— PROBLEM REQUIREMENTS —
Make an exact transcription of the material, leaving out all images.

— SUPPLIED INFORMATION —
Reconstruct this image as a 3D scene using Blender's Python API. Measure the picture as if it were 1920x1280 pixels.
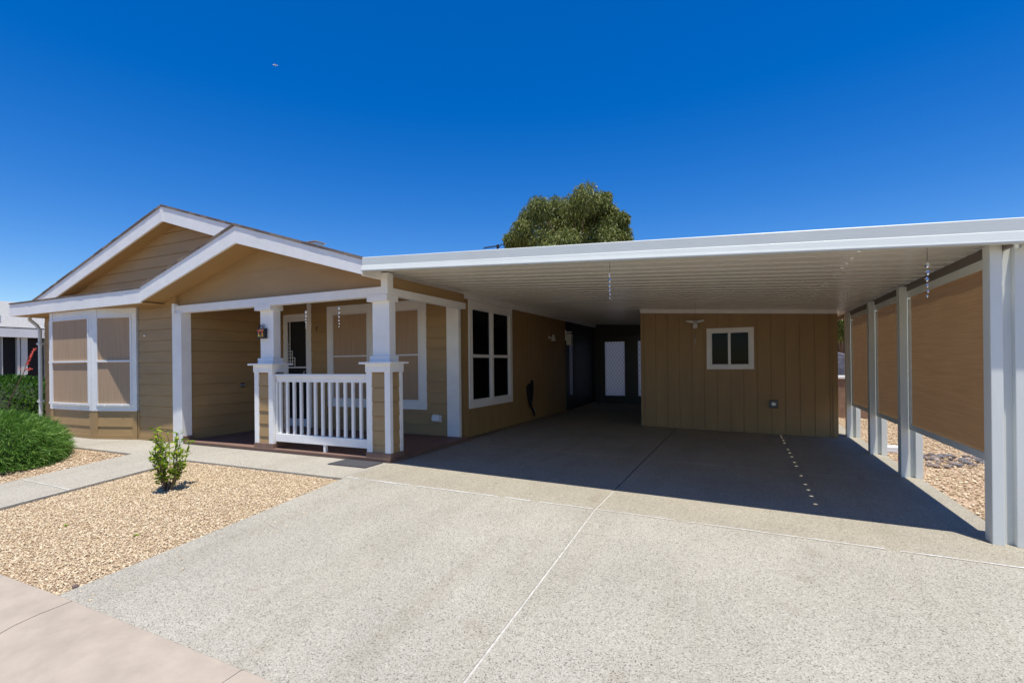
import bpy, bmesh, math, random
import numpy as np
from mathutils import Vector, Matrix

for o in list(bpy.data.objects): bpy.data.objects.remove(o, do_unlink=True)
S = bpy.context.scene
C = bpy.data.collections.new('Scene objects'); S.collection.children.link(C)
R = math.radians
random.seed(7); rng = np.random.default_rng(7)

# ---------------------------------------------------------------- camera
H = 1.35
cd = bpy.data.cameras.new('camera'); cam = bpy.data.objects.new('camera', cd); C.objects.link(cam)
cd.sensor_width = 36; cd.lens = 929/1920*36; cd.shift_y = 41.2/1920; cd.clip_end = 3000; cd.clip_start = .05
cam.location = (0, 0, H)
cam.rotation_mode = 'QUATERNION'
yaw = R(25.04)
fw = Vector((-math.sin(yaw), math.cos(yaw), 0)); rt = Vector((math.cos(yaw), math.sin(yaw), 0)); up = Vector((0, 0, 1))
rl = .0105
X = rt*math.cos(rl) - up*math.sin(rl); Y = rt*math.sin(rl) + up*math.cos(rl)
cam.rotation_quaternion = Matrix((X, Y, -fw)).transposed().to_quaternion()
S.camera = cam

# ---------------------------------------------------------------- light
SUN = Vector((.130, -.166, 1)).normalized()
w = bpy.data.worlds.new('World'); S.world = w; w.use_nodes = True
nt = w.node_tree; bg = nt.nodes['Background']
sk = nt.nodes.new('ShaderNodeTexSky'); sk.sky_type = 'NISHITA'; sk.sun_disc = False
sk.sun_elevation = math.asin(SUN.z); sk.sun_rotation = math.atan2(SUN.x, SUN.y)
sk.altitude = 400; sk.air_density = 1.0; sk.dust_density = .25; sk.ozone_density = 3.0
hs = nt.nodes.new('ShaderNodeHueSaturation'); hs.inputs['Saturation'].default_value = 1.46; hs.inputs['Value'].default_value = 1.0; hs.inputs['Hue'].default_value = .513
nt.links.new(sk.outputs[0], hs.inputs['Color']); nt.links.new(hs.outputs[0], bg.inputs[0])
bg.inputs[1].default_value = .124
sl = bpy.data.lights.new('sun', 'SUN'); sl.energy = 5.0; sl.angle = R(.53); sl.color = (1, .962, .88)
so = bpy.data.objects.new('sun', sl); C.objects.link(so); so.rotation_mode = 'QUATERNION'
so.rotation_quaternion = SUN.to_track_quat('Z', 'Y')
S.view_settings.view_transform = 'Standard'; S.view_settings.look = 'None'
S.view_settings.exposure = 0.28; S.view_settings.gamma = 1
S.render.engine = 'CYCLES'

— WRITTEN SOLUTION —
Reconstruct this image as a 3D scene using Blender's Python API. Measure the picture as if it were 1920x1280 pixels.
import bpy, bmesh, math, random
import numpy as np
from mathutils import Vector, Matrix

for o in list(bpy.data.objects): bpy.data.objects.remove(o, do_unlink=True)
S = bpy.context.scene
C = bpy.data.collections.new('Scene objects'); S.collection.children.link(C)
R = math.radians
random.seed(7); rng = np.random.default_rng(7)

# ---------------------------------------------------------------- camera
H = 1.35
cd = bpy.data.cameras.new('camera'); cam = bpy.data.objects.new('camera', cd); C.objects.link(cam)
cd.sensor_width = 36; cd.lens = 929/1920*36; cd.shift_y = 41.2/1920; cd.clip_end = 3000; cd.clip_start = .05
cam.location = (0, 0, H)
cam.rotation_mode = 'QUATERNION'
yaw = R(25.04)
fw = Vector((-math.sin(yaw), math.cos(yaw), 0)); rt = Vector((math.cos(yaw), math.sin(yaw), 0)); up = Vector((0, 0, 1))
rl = .0105
X = rt*math.cos(rl) - up*math.sin(rl); Y = rt*math.sin(rl) + up*math.cos(rl)
cam.rotation_quaternion = Matrix((X, Y, -fw)).transposed().to_quaternion()
S.camera = cam

# ---------------------------------------------------------------- light
SUN = Vector((.130, -.166, 1)).normalized()
w = bpy.data.worlds.new('World'); S.world = w; w.use_nodes = True
nt = w.node_tree; bg = nt.nodes['Background']
sk = nt.nodes.new('ShaderNodeTexSky'); sk.sky_type = 'NISHITA'; sk.sun_disc = False
sk.sun_elevation = math.asin(SUN.z); sk.sun_rotation = math.atan2(SUN.x, SUN.y)
sk.altitude = 400; sk.air_density = 1.0; sk.dust_density = .25; sk.ozone_density = 3.0
hs = nt.nodes.new('ShaderNodeHueSaturation'); hs.inputs['Saturation'].default_value = 1.46; hs.inputs['Value'].default_value = 1.0; hs.inputs['Hue'].default_value = .513
nt.links.new(sk.outputs[0], hs.inputs['Color']); nt.links.new(hs.outputs[0], bg.inputs[0])
bg.inputs[1].default_value = .124
sl = bpy.data.lights.new('sun', 'SUN'); sl.energy = 5.0; sl.angle = R(.53); sl.color = (1, .962, .88)
so = bpy.data.objects.new('sun', sl); C.objects.link(so); so.rotation_mode = 'QUATERNION'
so.rotation_quaternion = SUN.to_track_quat('Z', 'Y')
S.view_settings.view_transform = 'Standard'; S.view_settings.look = 'None'
S.view_settings.exposure = 0.28; S.view_settings.gamma = 1
S.render.engine = 'CYCLES'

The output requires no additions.